Значение «руссоизма» в истории культуры
В контексте изучения «религиозной типологии» России XIX в. идеи Руссо должны рассматриваться как «целостная структура особого типа» [Лотман 1998, 139]. Противопоставление природа, человек (естественное, реальное, сущее) – общество (противоестественное, мнимое, выдуманное), столь принципиальное для Руссо, приводит Толстого позже к ряду значимых вторичных противопоставлений: человек (природа) – общество, человек (природа) – культура, человек (природа) – история. Естественный (божественный) порядок разумен, а человеческие установления, порождающие социальное зло, безумны и противоестественны.
Эти оппозиции рождают важный критерий достоинства и доброкачественности какого-либо явления, будь то человек, литературное произведение, социальный или религиозный институт: это искренность. Сама искренность мыслится как освобождение от ложных социальных, культурных, религиозных отношений. Именно поэтому в творчестве Толстого с определенного момента такое важное значение начинает иметь исповедь (естественно, не в церковном ее понимании) как последовательное очищение сущности от ложных наслоений, предрассудков, привычек. Исповедь – освобождение интуитивно-эмоциональной жизни от рационально-социальных пластов [Лотман 1998, 142]. Интересно, что в этом Л. Толстой принципиально расходится с Ф. Достоевским, для которого исповедная открытость, «человеколюбие, т.е. добродетель без Христа» [Литературное наследство 1965, 89], часто является символом себялюбия и лжи, а исповедь является атрибутом героев определенного типа, например, богоборцев (Ипполит Терентьев, Ставрогин). Отсюда вытекает, что, вопреки общепринятому представлению, хотя рациональность и является важным аспектом мышления Толстого, она не первостепенный, а наиболее поверхностный аспект его религии. Толстой сам употреблял слово «рационалистический» неоднократно в отрицательном смысле (см. напр.: [Толстой 1956, 37, 349, 57, 5]).

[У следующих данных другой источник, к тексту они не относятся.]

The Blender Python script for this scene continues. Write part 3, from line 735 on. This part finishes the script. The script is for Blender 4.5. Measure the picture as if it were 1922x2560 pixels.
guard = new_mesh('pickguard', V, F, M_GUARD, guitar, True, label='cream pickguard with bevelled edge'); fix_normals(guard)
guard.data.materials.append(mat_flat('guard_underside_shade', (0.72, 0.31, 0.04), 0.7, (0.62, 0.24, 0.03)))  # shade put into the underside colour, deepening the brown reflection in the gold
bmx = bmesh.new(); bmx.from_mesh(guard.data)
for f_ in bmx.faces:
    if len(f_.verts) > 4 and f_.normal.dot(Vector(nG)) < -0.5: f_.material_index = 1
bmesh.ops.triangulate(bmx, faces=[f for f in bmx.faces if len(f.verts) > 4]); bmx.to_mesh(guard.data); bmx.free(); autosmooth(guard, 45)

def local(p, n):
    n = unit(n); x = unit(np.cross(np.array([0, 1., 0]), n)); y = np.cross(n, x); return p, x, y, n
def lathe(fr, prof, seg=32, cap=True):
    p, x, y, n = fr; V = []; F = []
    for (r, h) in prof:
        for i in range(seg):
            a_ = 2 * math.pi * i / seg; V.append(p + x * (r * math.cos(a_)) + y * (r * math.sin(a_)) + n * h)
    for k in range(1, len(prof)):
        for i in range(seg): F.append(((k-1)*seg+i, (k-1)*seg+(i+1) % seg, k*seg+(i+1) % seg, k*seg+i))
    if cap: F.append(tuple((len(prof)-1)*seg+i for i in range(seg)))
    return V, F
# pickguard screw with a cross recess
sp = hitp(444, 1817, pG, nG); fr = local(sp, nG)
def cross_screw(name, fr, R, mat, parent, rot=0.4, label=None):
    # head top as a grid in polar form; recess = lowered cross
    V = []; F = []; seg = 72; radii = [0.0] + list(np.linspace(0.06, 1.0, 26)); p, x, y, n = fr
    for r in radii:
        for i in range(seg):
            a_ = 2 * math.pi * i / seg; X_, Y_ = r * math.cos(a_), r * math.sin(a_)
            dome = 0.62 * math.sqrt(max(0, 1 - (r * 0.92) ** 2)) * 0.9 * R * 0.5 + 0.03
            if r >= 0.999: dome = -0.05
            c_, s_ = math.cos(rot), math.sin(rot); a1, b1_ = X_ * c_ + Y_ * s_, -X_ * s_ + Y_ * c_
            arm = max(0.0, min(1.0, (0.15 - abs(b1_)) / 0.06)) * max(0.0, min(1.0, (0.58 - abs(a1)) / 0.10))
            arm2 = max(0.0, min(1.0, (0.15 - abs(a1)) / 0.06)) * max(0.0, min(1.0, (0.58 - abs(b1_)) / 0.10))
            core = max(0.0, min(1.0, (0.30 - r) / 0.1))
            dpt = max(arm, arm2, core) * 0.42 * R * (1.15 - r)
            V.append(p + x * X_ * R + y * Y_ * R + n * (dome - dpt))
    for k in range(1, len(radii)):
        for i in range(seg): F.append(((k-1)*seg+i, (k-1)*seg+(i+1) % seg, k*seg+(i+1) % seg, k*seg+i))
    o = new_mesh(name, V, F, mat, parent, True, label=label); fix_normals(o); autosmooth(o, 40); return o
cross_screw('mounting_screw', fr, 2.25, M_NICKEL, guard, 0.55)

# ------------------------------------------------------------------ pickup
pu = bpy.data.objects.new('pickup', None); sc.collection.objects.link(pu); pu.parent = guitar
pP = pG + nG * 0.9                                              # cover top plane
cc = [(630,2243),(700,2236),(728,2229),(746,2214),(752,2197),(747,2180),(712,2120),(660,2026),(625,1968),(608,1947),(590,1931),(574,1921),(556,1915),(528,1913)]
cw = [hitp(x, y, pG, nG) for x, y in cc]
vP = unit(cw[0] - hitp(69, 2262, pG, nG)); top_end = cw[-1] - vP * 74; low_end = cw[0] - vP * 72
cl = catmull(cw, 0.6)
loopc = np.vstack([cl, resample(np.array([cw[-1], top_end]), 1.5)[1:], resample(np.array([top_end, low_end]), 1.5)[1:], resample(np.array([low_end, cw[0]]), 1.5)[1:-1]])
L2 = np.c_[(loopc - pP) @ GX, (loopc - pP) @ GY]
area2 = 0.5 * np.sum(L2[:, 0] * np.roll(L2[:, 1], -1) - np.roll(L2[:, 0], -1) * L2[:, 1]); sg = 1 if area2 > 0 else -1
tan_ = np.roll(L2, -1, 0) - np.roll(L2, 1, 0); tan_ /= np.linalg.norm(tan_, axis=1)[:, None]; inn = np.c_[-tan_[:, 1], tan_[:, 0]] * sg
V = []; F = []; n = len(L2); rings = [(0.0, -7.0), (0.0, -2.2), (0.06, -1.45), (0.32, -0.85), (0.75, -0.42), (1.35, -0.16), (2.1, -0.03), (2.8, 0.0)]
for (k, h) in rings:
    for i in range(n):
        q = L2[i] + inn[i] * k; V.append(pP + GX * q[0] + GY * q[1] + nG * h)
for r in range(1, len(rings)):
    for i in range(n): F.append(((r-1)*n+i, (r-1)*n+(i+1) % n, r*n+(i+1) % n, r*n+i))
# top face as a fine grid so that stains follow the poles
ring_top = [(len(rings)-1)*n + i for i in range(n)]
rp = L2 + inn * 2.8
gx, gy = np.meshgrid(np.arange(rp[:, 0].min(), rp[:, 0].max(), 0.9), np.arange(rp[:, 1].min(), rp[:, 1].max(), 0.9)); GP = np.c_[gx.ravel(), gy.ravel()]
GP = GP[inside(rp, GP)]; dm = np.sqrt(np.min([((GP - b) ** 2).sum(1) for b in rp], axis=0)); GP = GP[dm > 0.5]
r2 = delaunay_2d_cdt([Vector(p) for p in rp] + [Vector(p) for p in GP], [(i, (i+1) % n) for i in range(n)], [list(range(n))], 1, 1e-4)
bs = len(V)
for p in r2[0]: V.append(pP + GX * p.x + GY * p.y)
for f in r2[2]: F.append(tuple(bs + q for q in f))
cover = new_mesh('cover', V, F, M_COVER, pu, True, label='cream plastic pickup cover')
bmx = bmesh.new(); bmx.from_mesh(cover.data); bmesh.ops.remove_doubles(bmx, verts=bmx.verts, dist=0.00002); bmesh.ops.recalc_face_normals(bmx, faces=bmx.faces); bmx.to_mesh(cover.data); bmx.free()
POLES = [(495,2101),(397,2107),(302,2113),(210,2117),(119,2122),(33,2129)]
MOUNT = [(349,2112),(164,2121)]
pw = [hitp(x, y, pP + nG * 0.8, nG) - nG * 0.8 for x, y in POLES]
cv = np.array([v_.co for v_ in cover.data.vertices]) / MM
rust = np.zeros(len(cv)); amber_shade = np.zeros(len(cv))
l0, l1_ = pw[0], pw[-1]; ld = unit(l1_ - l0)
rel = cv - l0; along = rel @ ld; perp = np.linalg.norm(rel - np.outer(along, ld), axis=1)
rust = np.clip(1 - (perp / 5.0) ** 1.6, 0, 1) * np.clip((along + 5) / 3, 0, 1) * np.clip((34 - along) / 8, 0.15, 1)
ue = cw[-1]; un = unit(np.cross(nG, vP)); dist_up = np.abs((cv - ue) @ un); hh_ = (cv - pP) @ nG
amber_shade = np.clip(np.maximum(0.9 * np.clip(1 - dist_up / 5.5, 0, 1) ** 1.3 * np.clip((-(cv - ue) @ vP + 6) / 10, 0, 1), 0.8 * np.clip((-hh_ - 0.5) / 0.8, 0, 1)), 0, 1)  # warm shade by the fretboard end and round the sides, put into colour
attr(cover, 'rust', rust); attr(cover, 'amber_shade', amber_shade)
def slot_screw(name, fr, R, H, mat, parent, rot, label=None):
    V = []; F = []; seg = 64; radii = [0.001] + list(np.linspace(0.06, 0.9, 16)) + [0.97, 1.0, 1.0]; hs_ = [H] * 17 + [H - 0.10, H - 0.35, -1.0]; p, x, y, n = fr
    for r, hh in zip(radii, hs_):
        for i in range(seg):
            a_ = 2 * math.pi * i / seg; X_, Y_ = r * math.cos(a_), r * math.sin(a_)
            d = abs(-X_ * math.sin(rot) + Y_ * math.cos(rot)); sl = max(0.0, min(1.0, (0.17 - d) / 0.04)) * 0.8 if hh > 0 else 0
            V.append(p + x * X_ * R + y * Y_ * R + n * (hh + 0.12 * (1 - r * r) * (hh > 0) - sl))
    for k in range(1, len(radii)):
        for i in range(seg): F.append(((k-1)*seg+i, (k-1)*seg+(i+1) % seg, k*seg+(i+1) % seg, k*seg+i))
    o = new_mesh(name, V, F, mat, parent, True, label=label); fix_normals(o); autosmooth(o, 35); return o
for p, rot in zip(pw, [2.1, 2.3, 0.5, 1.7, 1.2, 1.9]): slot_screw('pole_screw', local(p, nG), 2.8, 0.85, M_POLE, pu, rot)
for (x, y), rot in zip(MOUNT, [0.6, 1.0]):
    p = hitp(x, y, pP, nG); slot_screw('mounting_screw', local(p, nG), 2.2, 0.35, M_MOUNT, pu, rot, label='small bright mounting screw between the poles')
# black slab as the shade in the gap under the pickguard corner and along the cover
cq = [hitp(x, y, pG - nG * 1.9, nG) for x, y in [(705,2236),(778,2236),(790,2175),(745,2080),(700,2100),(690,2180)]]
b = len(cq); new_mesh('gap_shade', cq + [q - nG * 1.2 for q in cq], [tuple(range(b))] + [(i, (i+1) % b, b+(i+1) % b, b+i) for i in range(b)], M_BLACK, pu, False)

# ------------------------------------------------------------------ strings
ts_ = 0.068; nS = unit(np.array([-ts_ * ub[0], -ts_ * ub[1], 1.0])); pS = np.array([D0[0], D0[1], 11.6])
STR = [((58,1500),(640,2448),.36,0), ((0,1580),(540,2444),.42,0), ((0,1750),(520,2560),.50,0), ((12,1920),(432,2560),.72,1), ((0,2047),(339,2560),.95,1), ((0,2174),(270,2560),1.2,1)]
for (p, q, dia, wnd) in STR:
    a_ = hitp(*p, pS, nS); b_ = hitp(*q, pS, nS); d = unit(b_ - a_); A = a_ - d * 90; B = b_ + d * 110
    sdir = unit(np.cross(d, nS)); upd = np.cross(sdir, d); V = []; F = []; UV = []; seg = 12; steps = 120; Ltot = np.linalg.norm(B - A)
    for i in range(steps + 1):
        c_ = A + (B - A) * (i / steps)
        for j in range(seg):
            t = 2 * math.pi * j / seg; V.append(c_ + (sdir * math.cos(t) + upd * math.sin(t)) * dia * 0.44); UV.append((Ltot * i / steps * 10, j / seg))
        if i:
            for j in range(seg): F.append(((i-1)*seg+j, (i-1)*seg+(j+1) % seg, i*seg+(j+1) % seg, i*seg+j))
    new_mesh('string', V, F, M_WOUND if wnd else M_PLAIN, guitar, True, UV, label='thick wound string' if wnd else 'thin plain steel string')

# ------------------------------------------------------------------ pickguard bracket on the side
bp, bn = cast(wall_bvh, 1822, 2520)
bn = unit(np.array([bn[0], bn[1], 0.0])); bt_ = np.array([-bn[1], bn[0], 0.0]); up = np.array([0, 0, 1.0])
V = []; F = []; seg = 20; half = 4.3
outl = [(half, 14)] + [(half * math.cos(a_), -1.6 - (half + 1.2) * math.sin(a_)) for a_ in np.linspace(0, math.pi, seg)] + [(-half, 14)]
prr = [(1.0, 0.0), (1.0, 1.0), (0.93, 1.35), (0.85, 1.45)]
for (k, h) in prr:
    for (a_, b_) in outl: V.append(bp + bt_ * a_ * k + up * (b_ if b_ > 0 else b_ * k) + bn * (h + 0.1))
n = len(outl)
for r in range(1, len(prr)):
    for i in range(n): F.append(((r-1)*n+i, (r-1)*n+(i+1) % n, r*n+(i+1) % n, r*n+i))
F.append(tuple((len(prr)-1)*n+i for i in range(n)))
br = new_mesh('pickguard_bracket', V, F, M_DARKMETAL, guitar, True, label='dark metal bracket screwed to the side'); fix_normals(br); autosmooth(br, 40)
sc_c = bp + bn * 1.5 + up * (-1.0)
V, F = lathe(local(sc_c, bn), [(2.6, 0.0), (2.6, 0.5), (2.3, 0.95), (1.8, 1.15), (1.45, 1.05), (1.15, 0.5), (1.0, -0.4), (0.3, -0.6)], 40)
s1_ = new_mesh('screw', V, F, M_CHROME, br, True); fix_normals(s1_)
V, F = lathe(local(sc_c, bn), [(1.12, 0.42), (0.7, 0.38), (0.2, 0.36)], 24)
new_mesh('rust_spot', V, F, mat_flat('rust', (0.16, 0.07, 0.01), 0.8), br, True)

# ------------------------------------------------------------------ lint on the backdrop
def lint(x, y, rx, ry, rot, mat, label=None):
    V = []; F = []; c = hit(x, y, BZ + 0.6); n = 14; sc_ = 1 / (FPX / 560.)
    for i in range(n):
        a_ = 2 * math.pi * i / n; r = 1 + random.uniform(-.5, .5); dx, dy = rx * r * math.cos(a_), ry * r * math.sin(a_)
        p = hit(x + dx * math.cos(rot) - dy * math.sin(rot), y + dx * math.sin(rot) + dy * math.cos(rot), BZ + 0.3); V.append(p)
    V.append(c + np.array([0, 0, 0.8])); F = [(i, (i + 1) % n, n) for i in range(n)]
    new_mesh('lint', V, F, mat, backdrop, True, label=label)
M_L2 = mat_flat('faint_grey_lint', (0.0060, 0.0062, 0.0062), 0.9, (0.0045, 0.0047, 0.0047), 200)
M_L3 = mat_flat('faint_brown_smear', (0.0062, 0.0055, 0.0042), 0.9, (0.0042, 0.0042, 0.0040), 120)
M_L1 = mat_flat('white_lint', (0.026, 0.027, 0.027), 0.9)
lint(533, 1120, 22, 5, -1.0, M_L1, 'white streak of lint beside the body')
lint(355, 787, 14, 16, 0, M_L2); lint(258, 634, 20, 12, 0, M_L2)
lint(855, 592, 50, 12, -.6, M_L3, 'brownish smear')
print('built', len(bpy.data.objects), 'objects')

Показательно, что в 1902 г. (т.е. уже после издания синодального акта об отлучении Л. Толстого от Церкви, который с негодованием был отвергнут прогрессивной общественностью фактически по всему миру), журнал иезуитов La Civilità Cattolica указывал, что учение Толстого есть «Евангелие, изобретенное дома», которое не знает ни Бога, ни Церкви, а религию редуцирует до уровня «хорошего поведения». После смерти писателя в его некрологе было сказано, что его религиозный поворот на самом деле был «кораблекрушением», а сам писатель прямо назван «богохульником», ибо он не Бога Троицы, а Бога-Творца заменил на «бога», сделанного человеческими руками [Schmid 2014, 620–621].